8 Better Books Like The Help


Disclaimer: This article contains affiliate links. That means if you click a link and make a purchase, we make a small commission at no extra cost to you. For more information, see our privacy policy.


Kathryn Stockett’s 2009 novel The Help quickly became a bestseller, with much critical acclaim and even an Academy Award Winning film adaptation being released in 2011 meaning many people are searching for more books like The Help.

The novel, which follows the life and trials of black housemaids in 1960s Mississippi, has also been met with its fair share of criticism, however. Though the novel does bring to attention to the history of racial discrimination and the abhorrent treatment of black people in the American south in the 1960s, it does lean heavily on the problematic “white saviour” trope and implies that the black women would not have had a voice to speak up had it not been for the privileged woke white lady who wrote a book for them.

This doesn’t mean that the book is bad, however, and many readers were compelled by the story and Stockett’s writing style.

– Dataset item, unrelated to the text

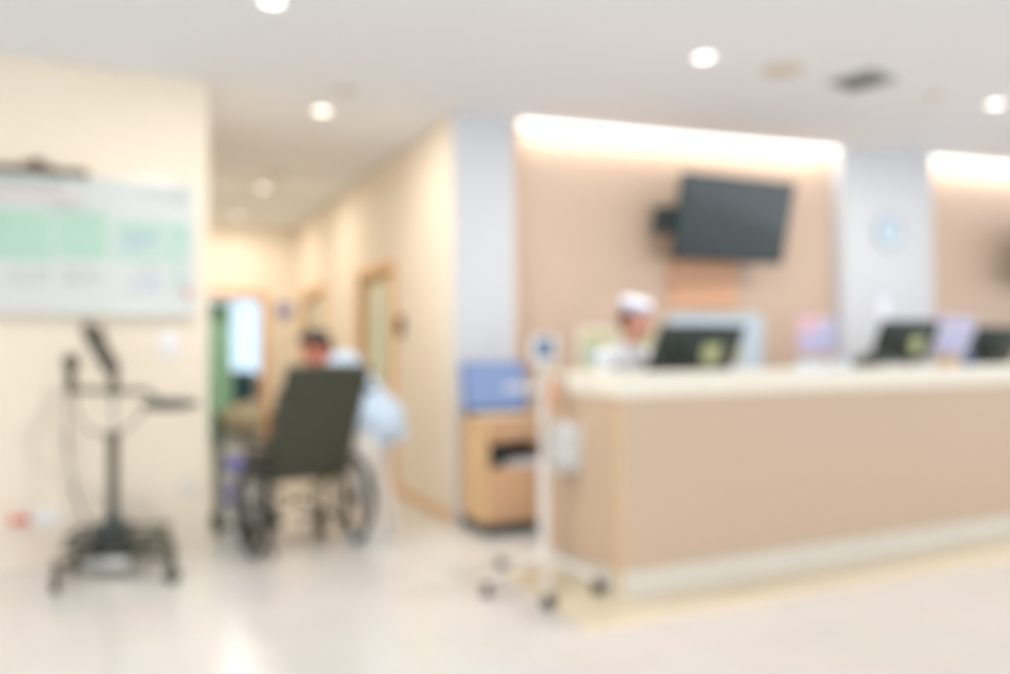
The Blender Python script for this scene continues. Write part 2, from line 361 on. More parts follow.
# wall plates
def plate(px, py, Wl, w, h, label, name='light_switch', cat='switch', m='white', rockers=2, off=.001):
    p = onwall(px, py, Wl, off); t = thing(name, label, cat, p, Wl[1])
    MB().box((-w / 2, -.01, -h / 2), (w / 2, 0, h / 2), .003).build('plate', M[m], t)
    for k in range(rockers):
        cx = -w / 2 + w * (k + .5) / rockers; MB().box((cx - w * .3 / rockers, -.015, -h * .28), (cx + w * .3 / rockers, -.0105, h * .28), .002).build('rocker', M['white'], t)
    return t
plate(169, 345, W_LEFT, .11, .17, 'white light switch plate under the right end of the whiteboard')
plate(187, 486, W_LEFT, .08, .12, 'cream blank plate low on the left wall near the corner', 'wall_plate', 'wall plate', 'vcream', 1)
t = plate(46, 518, W_LEFT, .16, .09, 'white wall socket low on the left wall behind the dark stand', 'wall_socket', 'socket', 'white', 2)
p = onwall(20, 519, W_LEFT, .001); t = thing('power_plug', 'red power plug in the socket low on the left wall', 'plug', p, AL)
MB().box((-.03, -.008, -.03), (.03, 0, .03), .003).build('socket_plate', M['white'], t)
MB().box((-.05, -.055, -.022), (.05, -.009, .022), .008).build('plug_body', M['red'], t)
MB().tube([(.0, -.055, 0), (.02, -.08, -.05), (.12, -.06, -.16), (.2, -.05, -.25), (.32, -.06, -.33)], .006).build('cord', M['pink'], t)
# corridor bits
p = onwall(284, 311, W_END, .0); t = thing('round_wall_sign', 'round violet sign on the far end wall of the corridor', 'sign', p, endA)
MB().cyl((0, -.02, 0), (0, -.001, 0), .115, seg=32).build('disc', M['signp'], t)
MB().cyl((0, -.024, 0), (0, -.0205, 0), .05, seg=24).build('inner_disc', M['lilac'], t)
plate(279, 403, W_END, .09, .14, 'white switch plate low on the far end wall of the corridor')
p = onwall(403, 327, W_COR, .0); t = thing('hand_sanitizer_dispenser', 'small dark hand sanitizer dispenser on the corridor wall', 'dispenser', p, AC - 180)
MB().box((-.04, -.06, -.05), (.04, 0, .10), .012).build('body', M['brown'], t); MB().box((-.028, -.055, -.09), (.028, -.01, -.05), .01).build('nozzle', M['frame'], t)
MB().box((-.03, -.07, .05), (.03, -.061, .08), .003).build('label_strip', M['red'], t)
plate(406, 290, W_COR, .1, .06, 'small pale plate above the sanitizer dispenser on the corridor wall', 'wall_plate', 'wall plate', 'vcream', 1)
# green curtain in the doorway
x0c, x1c = ex0 + .02, along(234, W_END, 330)
cu = MB().grid(lambda u, v: (x0c + (x1c - x0c) * u, .30 + .03 * math.sin(u * 34), .06 + 1.98 * v), 60, 4).build('curtain', M['green'], None, True, Re, R(endA))
so = cu.modifiers.new('s', 'SOLIDIFY'); so.thickness = .006
tag(cu, 'sea green curtain drawn to the left in the doorway at the corridor end', 'curtain')
rd = tag(MB().cyl((ex0 - .1, .3, 2.07), (ex1 + .1, .3, 2.07), .014).build('curtain_rail', M['alum'], None, True, Re, R(endA)), 'thin metal rail holding the sea green curtain', 'rail')
# dark cabinet in the ward
cx0, cx1 = -1.32, -.45
t = thing('ward_cabinet', 'dark teal low cabinet seen through the far doorway', 'cabinet', Re + dirv(endA) * cx0 + dirv(endA + 90) * 1.75, endA)
MB().box((0, 0, .06), (.95, .45, 1.02), .01).build('body', M['teal'], t); MB().box((.02, .02, 0), (.93, .43, .06)).build('plinth', M['dark'], t, False)
for k in range(2):
    d = MB().box((.02 + k * .46, -.018, .1), (.465 + k * .46, 0, .98), .004).build('door', M['teal'], t); MB().cyl((.43 + k * .09, -.03, .5), (.43 + k * .09, -.03, .62), .006).build('handle', M['steel'], d)

# ---------------------------------------------------------------- reception counter
t = thing('reception_counter', 'long tan reeded nursing station counter with cream worktop band', 'counter', A, AD)
LC = 7.5; zc0, zc1 = 1.055, 1.18
MB().box((0.0, 0.0, .14), (LC, .04, zc0)).build('front_panel', M['reed'], t, False)
MB().box((0.0, .04, .14), (.04, .78, zc0)).build('side_panel', M['reedy'], t, False)
MB().box((-.02, -.03, zc0), (LC, .30, zc1), .008).build('worktop', M['cap'], t)
MB().box((-.02, .302, zc0), (.28, .80, zc1), .008).build('return_worktop', M['cap'], t)
MB().box((.012, .012, .0), (LC, .03, .139)).box((.012, .03, 0), (.03, .77, .139)).build('kick_plate', M['kick'], t, False)
MB().box((-.004, -.004, .0), (.012, .012, zc0)).build('corner_strip', M['birch'], t, False)
MB().box((.05, .305, .86), (LC, .78, .90), .004).build('inner_desk', M['cap'], t) if False else MB().box((.29, .305, .86), (LC, .78, .90), .004).build('inner_desk', M['cap'], t)
for k in range(4): MB().box((.3 + k * 1.9, .31, .0), (.33 + k * 1.9, .76, .86)).build('desk_leg_panel', M['birch'], t, False)
def cpt(x, y, z=0): return A + DU * x + DN * y + Vector((0, 0, z))

def monitor(loc, a, w, h, tilt, label, z_c, lbl=True, name='computer_monitor'):
    """local: screen faces +y, back shows towards -y; top leans to -y"""
    t = thing(name, label, 'monitor', loc, a)
    rot = Matrix.Rotation(R(tilt), 3, 'X'); piv = (0, 0, z_c)
    MB().box((-w / 2, -.012, z_c - h / 2), (w / 2, .022, z_c + h / 2), .008, rot, piv).build('housing', M['black'], t)
    MB().box((-w / 2 + .02, .0225, z_c - h / 2 + .02), (w / 2 - .02, .0245, z_c + h / 2 - .02), 0, rot, piv).build('screen', M['screen'], t)
    MB().box((-w * .27, -.045, z_c - h * .28), (w * .27, -.0125, z_c + h * .28), .014, rot, piv).build('rear_cover', M['black'], t)
    if lbl: MB().box((w * .02, -.049, z_c - h * .24), (w * .22, -.0455, z_c + h * .17), 0, rot, piv).build('label', M['label'], t)['label'] = 'yellow-green sticker on the back'
    MB().cyl((0, -.03, z_c), (0, -.03, .02), .018).build('neck', M['dgrey'], t)
    MB().cyl((0, -.0, 0), (0, -.0, .018), .11, .10, 32).build('foot', M['dgrey'], t)
    return t
m1 = cpt(.98, .55, .90)
monitor(m1, 25, .66, .34, 30, 'larger black computer monitor beside the nurse, seen from behind', .41)
m2 = cpt(2.93, .55, .90)
monitor(m2, 20, .54, .34, 26, 'black computer monitor on the right half of the counter, seen from behind', .455)
m3 = cpt(3.98, .56, .90)
monitor(m3, 20, .5, .34, 30, 'black computer monitor cut by the right edge of the picture', .42, False)
def flat(name, mb, m, label, cat, loc, a): return tag(mb.build(name, m, None, True, loc, R(a)), label, cat)
def ctop(px, back=.13):
    # point on the worktop seen at column px
    r = ray(px, 368); n = DN; o = Vector((0, 0, CAMH)); tt = ((A + DN * back) - o).dot(n) / r.dot(n); q = o + r * tt; return Vector((q.x, q.y, zc1))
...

If you’re looking for more books like The Help and are interested in getting a more well-rounded literary view on race in America, check out these novels.

8 Books Like The Help

To Kill a Mockingbird, by Harper Lee

It would be remiss of me if I were to write a list of books like The Help and neglect to include Harper Lee’s classic 1960 novel To Kill a Mockingbird.

Set in the years 1933-35, the novel is told from the perspective of six-year-old Jean Louise “Scout” Finch, a young girl growing up in a small town in Alabama. Though the novel does follow many themes including coming of age and a loss of innocence, it is most known for its honest telling of racial injustice.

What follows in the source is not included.